Dedicated
Microphone fiend Rakim is back
by Ericka Blount Danois

Michael Wong Photography
In a time where everyone fashioned their own style, Rakim stood out—he was a former stickup kid with a cerebral and physical presence, a cloak of spiritual protection from the Five Percent Nation, and a jazz sensibility who rocked Dapper Dan customized Gucci leathers and hailed from the suburban hood of Wyandanch, Strong Island. At the time, Eric B., working as a mobile DJ for radio station WBLS, introduced him—fresh out of high school, heading to college—to Marley Marl and MC Shan, and all of a sudden college was forgotten and they were recording a LP.
“We heard ‘My Melody’ from the windows,” recalls Queensbridge resident Ricky Winns. “It was a rough cut. Marley was doing a remix of it. We thought it was funny. It was droning, dragging, mundane. We didn’t know who they were until after the fact.”

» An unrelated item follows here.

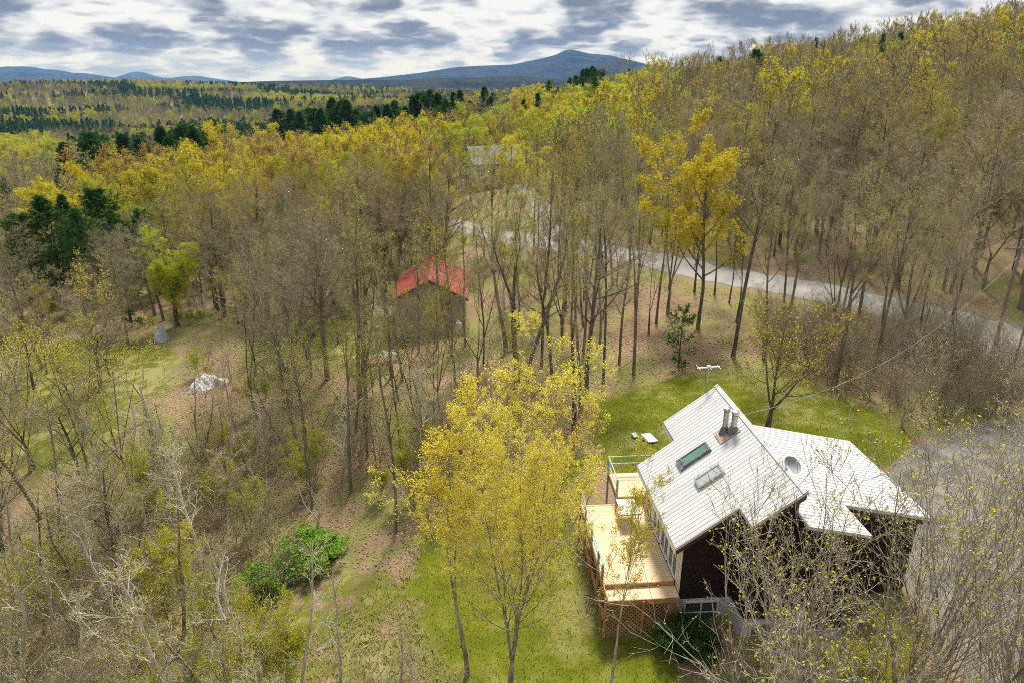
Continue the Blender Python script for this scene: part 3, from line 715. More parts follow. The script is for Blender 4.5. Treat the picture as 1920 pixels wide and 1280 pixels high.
MB().tube([(0, -.0, .2), (0, 0, 7.15)], .035, 8).build('mast', M['steel'], ant)
MB().beam((-.55, 0, 7.13), (.55, .06, 7.16), .07, .05).build('boom', M['whitepaint'], ant)
for k, xx in enumerate((-.5, .05, .5)):
    MB().tube([(xx, -.32 + .03 * k, 7.17), (xx, .32 - .03 * k, 7.17)], .012, 6).build('element', M['whitepaint'], ant)
MB().box(-.08, .08, -.06, .06, 7.18, 7.26).build('amplifier_box', M['whitepaint'], ant)

# ------------------------------------------------------------------ deck
deck = link('deck', None, None, (*E0, 0), 'new honey-coloured wooden deck along the house side', 'deck'); deck.rotation_euler = (0, 0, R(4))
DZ = 1.10
bw = .138
bmesh_ = {}
def board(x0, x1, y, z, name='deck_board', mat='deckwood', w_=bw - .008):
    key = (round(x1 - x0, 3), mat, w_)
    if key not in bmesh_: bmesh_[key] = MB().box(0, x1 - x0, 0, w_, -.028, 0).mesh(name, M[mat])
    o = link(name, bmesh_[key], deck, (x0, y, z + random.uniform(-.003, .003))); return o
y = .78
while y < 6.18: board(-2.5, .355, y, DZ); y += bw
y = .02
while y < .70: board(-2.5, .355, y, DZ - .17); y += bw
y = 6.36
while y < 8.35: board(-.75, 1.97, y, DZ + .36); y += bw
MB().box(-2.52, .355, .72, .775, DZ - .30, DZ + .002).build('riser', M['deckedge'], deck)
MB().box(.0, .95, 6.19, 6.352, DZ + .0, DZ + .18).build('step', M['deckedge'], deck)
MB().box(-.76, 1.97, 6.30, 6.356, DZ + .19, DZ + .355).build('riser', M['deckedge'], deck)
MB().box(-2.56, .36, -.045, .0, DZ - .38, DZ - .15).build('rim_board', M['deckedge'], deck)
MB().box(-2.555, -2.51, .0, 6.2, DZ - .34, DZ + .01).build('rim_board', M['deckedge'], deck)
MB().box(-2.5, -.8, 6.19, 6.235, DZ - .34, DZ + .005).build('rim_board', M['deckedge'], deck)
MB().box(-.80, -.755, 6.3, 8.4, DZ + .05, DZ + .36).build('rim_board', M['deckedge'], deck)
MB().box(-.80, 1.97, 8.355, 8.4, DZ + .05, DZ + .36).build('rim_board', M['deckedge'], deck)
for (x, y, z0, z1) in ((-2.60, -.05, -1.3, DZ + .0), (-2.60, 1.6, -1.3, DZ + .95), (-2.60, 3.15, -1.3, DZ + .95), (-2.60, 4.7, -1.3, DZ + .95), (-2.60, 6.15, -1.3, DZ + .95), (.25, -.10, -1.3, DZ - .2), (-.83, 6.33, -1.0, DZ + 1.3), (-.83, 8.4, -1.0, DZ + 1.3), (1.2, 8.42, -.8, DZ + 1.3), (-2.60, .75, -1.3, DZ + .95), (-1.1, -.07, -1.3, DZ - .2)):
    MB().box(x - .045, x + .045, y - .045, y + .045, z0, z1).build('post', M['deckedge'] if y < 6.2 else M['railteal'], deck)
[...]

Winns wasn’t the only one laughing. “Me and Marley laughed at Rakim. We had never heard a sound like his before,” says Shan. “We would go on the other side of the wall laughing while he was rapping and come back out like we never laughed. We would have inducted him in the Juice Crew if we knew he was gonna be like that.”
The artwork on the debut single was prescient—a visual metaphor—a giant, freshly manicured hand was illustrated dropping pyramids in a nearly barren landscape. In 1987, when the uber-classic Paid in Full album dropped, Rakim had the last laugh with a flow that was aided by a mastery of literary tools like metaphorical imagery, internal rhyming, and personification. If those lyrical feats wouldn’t get an English teacher moist, then his voice wouldn’t disappoint—authoritative, but unaffected, urgent without being eager—and his laid-back delivery and flow was something that before only an instrument was known to produce.
“When I played ‘Eric B. Is President’ on KISS, they were like, ‘YO, RED, WHAT’S THAT?!’ It was all ooohs and ahhhs,” remembers DJ Red Alert about the single that came out on Harlem’s Zakia Records and featured multiple samples—including Fonda Rae’s “Over Like a Fat Rat” and James Brown’s “Funky President”—that sparked a firestorm about using unauthorized samples when the Godfather of Soul sued them.